Peters, who passed Busch for the lead with five laps to go and held the point before Busch surged to his outside in the tri-oval coming to the checkered flag, missed out on his second Daytona truck win by a scant .017 seconds.
Busch, a Sprint Cup Series veteran, collected his first truck win at the famed 2.5-mile oval and became the first driver to go to Victory Lane in the Nationwide Series, the Truck Series and ARCA at Daytona.
"All circumstances played out in our favor, and it just sort of worked," Busch said of his winning move. "I kind of threw a Hail Mary out there just seeing if our truck was faster than the 17 (Peters). Luckily, it happened and it worked and the timing was good and we made it to the start/finish line first."
Peters, a Virginia native who appeared to have the race in hand before Busch's last-second move, took the disappointment of being so close to victory in stride.
"He had a good run on me coming off of (Turn) 4, and he's Kyle Busch," Peters said. "I should have done a little bit better job of backing up to him, because I knew I had a strong truck. The thing that stings is I got too far out front. The good thing is we got second, we led laps. Last year we came here, finished 30th, got involved in a wreck."
Johnny Sauter, Ryan Truex and Ron Hornaday Jr. completed the top five.
The first 60 laps of the 100-lap race produced only two cautions -- the first a competition yellow on Lap 21, and the second when Jennifer Jo Cobb's truck slowed on the backstretch on Lap 50.
The tranquility didn't last, however.
With the field bunched in a tight pack for seven laps following a restart with 44 to go, a push from Ross Chastain sent Parker Kligerman down the track and into the right rear of Mason Mingus' Toyota, turning Mingus into the wall head-on and setting in motion a wreck that ultimately involved 17 trucks.
"There really wasn't anywhere for us to go," Mingus said. "Unfortunately, we pretty much destroyed a really good truck."
Chastain took the blame -- at least partly -- for triggering the incident, which inflicted damage to nearly half the field.
"A lot of it's on me for being too aggressive too early," he said.
A fourth and final caution for Travis Kvapil's blown engine set the stage for an 11-lap shootout to the finish, with Busch and Truex out front on the restart. Busch held the lead until Peters blew past with five laps to go, only to regain it when it counted.

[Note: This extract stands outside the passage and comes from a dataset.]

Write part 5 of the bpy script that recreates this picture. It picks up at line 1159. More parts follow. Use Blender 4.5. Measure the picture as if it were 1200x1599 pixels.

Ben Kennedy, the great-grandson of NASCAR founder William H.G. "Big Bill" France, led 52 laps after starting from the pole.
The son of International Speedway Corporation CEO Lesa France Kennedy and nephew of NASCAR Chairman Brian France yielded the top spot when his car stalled leaving pit road on Lap 52, falling to 11th in the running order. Kennedy finished 15th.